No obstante, la Iglesia no es nueva en este tipo de situaciones de indefinición respecto a la defensa de principios básicos. Conviene recordar aquí que ya, en el prólogo a las últimas elecciones vascas, cuando PP y PSOE subscribieron un pacto a favor de la paz y de las libertades, los obispos volvieron a decir que no se unían a tal pacto porque afirmaban que ellos no entraban en política. Al margen de que en aquel entonces ya entraron en política al decir que no lo iban a hacer, ahora, de nuevo, han vuelto a meterse en camisa de once varas. Otra vez han desacreditado una medida política y, una vez más, han ido en contra de lo que toda la sociedad —la democrática por supuesto— estima loable.
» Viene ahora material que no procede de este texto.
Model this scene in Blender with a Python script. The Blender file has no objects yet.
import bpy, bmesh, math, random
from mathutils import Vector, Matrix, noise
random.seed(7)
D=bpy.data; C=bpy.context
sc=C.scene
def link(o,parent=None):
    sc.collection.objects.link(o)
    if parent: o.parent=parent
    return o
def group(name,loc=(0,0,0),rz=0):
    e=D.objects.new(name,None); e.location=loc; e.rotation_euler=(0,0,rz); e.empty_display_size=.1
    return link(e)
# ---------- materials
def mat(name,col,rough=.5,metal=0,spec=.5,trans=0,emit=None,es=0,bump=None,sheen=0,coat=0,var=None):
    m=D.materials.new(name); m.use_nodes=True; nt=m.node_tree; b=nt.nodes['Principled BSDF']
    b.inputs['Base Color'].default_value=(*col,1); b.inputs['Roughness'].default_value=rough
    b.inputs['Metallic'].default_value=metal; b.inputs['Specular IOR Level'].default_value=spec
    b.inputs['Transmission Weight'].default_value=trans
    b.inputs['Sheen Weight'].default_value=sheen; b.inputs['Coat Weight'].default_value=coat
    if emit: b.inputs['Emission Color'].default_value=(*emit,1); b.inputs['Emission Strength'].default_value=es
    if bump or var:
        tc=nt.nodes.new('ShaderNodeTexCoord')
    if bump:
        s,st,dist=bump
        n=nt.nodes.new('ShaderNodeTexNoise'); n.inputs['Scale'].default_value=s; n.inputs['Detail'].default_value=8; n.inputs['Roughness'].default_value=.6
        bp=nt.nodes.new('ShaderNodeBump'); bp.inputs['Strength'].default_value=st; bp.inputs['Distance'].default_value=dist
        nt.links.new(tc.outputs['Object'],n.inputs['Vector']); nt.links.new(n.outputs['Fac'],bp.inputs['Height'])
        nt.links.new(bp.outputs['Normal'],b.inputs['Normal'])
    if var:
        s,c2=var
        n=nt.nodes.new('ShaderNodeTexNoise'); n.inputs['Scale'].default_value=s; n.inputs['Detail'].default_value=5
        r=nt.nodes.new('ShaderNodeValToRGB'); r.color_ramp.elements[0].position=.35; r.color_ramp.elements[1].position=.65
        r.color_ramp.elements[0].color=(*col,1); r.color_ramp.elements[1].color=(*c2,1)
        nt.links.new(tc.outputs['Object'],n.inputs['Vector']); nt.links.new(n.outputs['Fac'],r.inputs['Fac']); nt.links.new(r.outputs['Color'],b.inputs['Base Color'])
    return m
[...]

No entiendo a qué responde esta postura. No sé si debe a una triste cobardía, a una connivencia de los obispos vascos para con el entorno etarra o a un seguidismo de la Iglesia hacia lo proclamado por el ex jesuita Arzalluz. Lo cierto es que, por mucho que trato de buscar una razón a tan reprobable actitud, no termino de encontrar el porqué de la misma. Entiendo que la Iglesia, precisamente en estas situaciones, debe estar a favor de medidas que persiguen acabar con ETA y con lo que ésta implica: muerte y sufrimiento. En esta situación no hay término medio: o se está con las víctimas o con los verdugos. Creo que se debe reclamar a los obispos que estén con las víctimas, dado que ellas son las que siempre pierden en estos casos. Las soluciones políticas que se puedan adoptar con el futuro de Euskadi se deberán tomar precisamente a través de la principal arma que debe empuñar toda política: el diálogo. Ni Batasuna ni Otegui apuestan por este camino para defender sus posturas. Por tanto, su ilegalización no sólo es procedente, sino necesaria para que la palabra democracia, en España, no pierda su significado auténtico.